>> start Material

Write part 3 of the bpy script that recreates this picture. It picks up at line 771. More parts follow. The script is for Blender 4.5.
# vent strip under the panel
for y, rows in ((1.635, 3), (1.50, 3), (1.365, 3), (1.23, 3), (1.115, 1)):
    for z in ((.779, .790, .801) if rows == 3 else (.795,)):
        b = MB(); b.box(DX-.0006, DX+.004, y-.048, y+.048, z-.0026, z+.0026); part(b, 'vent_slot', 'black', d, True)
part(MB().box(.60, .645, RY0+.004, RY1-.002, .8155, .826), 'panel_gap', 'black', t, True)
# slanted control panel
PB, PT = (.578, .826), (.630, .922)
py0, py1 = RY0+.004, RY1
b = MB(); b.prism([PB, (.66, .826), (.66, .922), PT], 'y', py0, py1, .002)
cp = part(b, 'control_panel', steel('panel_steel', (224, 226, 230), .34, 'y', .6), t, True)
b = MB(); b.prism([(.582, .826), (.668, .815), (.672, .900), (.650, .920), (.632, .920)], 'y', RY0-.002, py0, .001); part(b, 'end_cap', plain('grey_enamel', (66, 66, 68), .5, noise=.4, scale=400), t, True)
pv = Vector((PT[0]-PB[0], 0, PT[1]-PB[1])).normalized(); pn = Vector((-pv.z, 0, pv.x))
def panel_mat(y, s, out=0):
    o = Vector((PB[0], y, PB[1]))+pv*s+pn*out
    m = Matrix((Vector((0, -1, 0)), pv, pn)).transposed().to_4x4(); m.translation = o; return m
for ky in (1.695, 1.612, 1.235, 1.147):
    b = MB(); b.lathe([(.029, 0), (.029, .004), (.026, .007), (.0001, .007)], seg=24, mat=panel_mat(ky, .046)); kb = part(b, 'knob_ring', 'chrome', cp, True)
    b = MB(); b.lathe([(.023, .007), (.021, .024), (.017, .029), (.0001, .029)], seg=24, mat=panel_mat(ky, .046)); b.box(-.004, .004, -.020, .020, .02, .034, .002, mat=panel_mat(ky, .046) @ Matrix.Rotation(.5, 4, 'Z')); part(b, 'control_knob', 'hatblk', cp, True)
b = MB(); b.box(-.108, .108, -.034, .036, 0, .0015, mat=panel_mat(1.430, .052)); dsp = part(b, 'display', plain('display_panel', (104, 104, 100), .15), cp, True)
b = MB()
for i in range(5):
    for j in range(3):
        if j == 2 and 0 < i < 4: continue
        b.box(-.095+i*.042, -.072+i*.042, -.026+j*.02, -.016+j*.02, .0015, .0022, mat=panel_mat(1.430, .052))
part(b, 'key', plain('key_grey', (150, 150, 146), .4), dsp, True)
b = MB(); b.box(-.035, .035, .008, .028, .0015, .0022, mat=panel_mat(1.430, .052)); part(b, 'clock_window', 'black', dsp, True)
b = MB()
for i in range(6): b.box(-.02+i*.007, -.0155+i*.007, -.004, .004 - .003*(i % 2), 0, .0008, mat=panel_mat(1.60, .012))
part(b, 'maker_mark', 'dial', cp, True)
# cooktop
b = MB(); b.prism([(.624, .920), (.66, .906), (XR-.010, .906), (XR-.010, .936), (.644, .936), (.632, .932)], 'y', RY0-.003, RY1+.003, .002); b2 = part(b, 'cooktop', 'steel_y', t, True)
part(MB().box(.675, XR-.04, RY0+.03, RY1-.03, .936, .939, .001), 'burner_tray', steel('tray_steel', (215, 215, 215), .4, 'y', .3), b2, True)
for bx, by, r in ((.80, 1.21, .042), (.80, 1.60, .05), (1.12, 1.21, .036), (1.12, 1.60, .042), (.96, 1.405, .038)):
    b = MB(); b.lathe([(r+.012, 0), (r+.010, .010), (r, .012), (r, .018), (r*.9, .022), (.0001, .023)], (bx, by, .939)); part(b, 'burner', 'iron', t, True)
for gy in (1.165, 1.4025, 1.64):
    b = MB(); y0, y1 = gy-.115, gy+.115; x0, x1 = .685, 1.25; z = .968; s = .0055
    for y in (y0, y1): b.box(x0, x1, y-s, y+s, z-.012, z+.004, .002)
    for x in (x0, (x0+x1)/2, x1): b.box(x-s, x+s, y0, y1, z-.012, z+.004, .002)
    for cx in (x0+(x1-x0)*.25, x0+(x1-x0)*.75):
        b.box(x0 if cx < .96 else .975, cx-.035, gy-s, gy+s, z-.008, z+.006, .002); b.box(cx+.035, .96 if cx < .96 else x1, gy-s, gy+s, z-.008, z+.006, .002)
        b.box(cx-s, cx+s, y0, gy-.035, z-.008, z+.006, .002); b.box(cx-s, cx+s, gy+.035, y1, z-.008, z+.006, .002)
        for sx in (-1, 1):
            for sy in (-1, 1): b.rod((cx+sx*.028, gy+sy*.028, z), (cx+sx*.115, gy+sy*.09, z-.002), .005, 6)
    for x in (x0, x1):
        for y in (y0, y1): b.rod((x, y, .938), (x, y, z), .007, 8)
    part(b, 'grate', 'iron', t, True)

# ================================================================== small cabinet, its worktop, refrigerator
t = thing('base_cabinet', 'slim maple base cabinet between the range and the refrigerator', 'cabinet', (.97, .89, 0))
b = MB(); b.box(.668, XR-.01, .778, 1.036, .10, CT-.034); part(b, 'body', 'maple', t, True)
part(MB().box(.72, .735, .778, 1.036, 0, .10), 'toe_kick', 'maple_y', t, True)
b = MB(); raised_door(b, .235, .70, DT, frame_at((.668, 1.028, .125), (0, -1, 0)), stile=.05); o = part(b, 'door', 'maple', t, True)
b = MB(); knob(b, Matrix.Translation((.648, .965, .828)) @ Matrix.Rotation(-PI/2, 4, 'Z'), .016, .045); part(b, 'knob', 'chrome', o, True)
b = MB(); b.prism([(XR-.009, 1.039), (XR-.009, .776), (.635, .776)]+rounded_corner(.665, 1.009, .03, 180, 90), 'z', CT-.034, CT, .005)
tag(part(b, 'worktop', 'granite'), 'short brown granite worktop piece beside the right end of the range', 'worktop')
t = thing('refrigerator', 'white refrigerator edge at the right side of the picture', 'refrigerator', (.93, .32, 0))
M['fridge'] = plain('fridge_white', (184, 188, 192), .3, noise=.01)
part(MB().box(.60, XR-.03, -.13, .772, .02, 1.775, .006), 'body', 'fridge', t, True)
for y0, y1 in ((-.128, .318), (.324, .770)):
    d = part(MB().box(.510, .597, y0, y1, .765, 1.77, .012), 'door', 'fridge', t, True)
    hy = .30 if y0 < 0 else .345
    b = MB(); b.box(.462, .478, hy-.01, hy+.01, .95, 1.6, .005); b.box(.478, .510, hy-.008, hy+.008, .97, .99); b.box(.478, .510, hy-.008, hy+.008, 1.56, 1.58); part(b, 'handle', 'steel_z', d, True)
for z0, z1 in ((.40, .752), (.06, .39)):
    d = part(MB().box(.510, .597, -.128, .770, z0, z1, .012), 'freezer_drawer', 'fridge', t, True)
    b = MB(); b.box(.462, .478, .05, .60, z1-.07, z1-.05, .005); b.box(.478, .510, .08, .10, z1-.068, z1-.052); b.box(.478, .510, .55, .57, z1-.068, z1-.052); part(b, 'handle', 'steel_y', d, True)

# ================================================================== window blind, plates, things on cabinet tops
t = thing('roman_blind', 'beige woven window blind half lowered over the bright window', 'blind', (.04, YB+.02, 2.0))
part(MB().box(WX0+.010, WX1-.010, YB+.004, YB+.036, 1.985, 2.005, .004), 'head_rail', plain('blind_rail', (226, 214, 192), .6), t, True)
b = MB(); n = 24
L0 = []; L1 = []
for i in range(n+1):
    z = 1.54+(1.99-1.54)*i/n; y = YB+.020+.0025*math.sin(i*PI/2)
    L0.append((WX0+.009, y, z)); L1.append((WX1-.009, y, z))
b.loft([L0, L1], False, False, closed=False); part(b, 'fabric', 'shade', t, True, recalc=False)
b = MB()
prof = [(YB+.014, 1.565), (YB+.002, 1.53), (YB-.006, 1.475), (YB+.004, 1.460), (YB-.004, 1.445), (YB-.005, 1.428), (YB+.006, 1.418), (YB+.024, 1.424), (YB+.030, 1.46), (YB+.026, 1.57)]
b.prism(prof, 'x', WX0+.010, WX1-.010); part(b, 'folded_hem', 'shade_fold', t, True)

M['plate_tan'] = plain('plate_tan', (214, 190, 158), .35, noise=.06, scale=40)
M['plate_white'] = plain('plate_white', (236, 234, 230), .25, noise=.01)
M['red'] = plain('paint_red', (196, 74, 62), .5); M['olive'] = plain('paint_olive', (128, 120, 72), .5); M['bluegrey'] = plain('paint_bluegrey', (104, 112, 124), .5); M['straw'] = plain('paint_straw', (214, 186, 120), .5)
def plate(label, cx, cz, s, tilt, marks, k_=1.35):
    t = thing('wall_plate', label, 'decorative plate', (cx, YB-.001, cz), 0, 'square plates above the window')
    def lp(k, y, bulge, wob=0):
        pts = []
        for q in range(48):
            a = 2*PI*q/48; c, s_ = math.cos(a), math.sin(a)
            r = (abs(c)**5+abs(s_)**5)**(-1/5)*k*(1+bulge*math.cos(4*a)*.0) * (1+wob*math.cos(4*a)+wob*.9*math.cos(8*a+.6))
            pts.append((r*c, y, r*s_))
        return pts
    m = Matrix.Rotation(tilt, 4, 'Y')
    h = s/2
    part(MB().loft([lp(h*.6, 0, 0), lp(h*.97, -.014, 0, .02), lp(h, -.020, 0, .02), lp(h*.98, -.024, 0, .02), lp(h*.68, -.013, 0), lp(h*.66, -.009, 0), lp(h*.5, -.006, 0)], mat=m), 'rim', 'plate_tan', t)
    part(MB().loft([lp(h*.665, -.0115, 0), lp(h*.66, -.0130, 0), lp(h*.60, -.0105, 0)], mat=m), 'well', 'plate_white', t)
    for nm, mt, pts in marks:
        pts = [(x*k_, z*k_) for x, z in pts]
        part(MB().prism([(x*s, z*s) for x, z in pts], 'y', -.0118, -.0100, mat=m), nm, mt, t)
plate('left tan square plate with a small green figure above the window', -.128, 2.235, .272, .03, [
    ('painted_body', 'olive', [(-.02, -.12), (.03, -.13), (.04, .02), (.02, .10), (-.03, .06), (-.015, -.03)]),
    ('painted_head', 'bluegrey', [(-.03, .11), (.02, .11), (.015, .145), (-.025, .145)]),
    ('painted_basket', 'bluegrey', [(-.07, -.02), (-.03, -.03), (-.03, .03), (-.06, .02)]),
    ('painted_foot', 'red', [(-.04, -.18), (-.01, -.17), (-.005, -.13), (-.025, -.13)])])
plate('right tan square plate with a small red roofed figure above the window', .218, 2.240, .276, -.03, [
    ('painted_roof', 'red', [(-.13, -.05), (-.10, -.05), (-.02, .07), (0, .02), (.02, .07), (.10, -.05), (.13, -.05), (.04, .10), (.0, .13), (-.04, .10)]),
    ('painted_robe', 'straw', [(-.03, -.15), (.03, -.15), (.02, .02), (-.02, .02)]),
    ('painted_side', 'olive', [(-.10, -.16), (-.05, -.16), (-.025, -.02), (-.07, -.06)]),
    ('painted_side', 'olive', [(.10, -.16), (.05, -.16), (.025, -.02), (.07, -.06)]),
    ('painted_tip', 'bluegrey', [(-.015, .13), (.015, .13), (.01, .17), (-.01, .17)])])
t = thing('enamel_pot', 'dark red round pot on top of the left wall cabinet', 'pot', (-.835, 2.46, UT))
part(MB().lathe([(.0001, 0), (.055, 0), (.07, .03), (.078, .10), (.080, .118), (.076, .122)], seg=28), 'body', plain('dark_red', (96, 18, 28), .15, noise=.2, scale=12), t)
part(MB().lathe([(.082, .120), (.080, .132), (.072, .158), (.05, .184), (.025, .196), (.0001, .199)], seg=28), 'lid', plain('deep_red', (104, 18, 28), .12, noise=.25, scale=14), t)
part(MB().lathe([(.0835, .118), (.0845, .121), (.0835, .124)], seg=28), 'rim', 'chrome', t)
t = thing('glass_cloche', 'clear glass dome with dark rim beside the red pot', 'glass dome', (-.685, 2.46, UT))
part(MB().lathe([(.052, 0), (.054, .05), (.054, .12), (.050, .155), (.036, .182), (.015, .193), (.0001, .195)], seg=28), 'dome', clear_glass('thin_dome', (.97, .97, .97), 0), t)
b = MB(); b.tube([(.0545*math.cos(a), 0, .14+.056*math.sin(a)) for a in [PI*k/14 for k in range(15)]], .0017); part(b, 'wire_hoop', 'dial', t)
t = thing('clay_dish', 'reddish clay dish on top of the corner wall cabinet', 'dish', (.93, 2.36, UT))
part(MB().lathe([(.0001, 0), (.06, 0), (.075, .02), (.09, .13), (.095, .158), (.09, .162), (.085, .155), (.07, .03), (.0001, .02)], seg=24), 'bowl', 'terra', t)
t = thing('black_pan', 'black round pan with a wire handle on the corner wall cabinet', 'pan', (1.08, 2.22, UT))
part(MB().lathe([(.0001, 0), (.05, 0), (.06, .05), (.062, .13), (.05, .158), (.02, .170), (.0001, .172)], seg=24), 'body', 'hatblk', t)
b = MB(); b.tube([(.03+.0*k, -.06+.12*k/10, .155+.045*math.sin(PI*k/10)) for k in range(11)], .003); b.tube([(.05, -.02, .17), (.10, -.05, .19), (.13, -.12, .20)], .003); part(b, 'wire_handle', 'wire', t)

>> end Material

_Exercise directions_
Say how many lines contain "picture", and give nothing but that number.

_Finished task_
2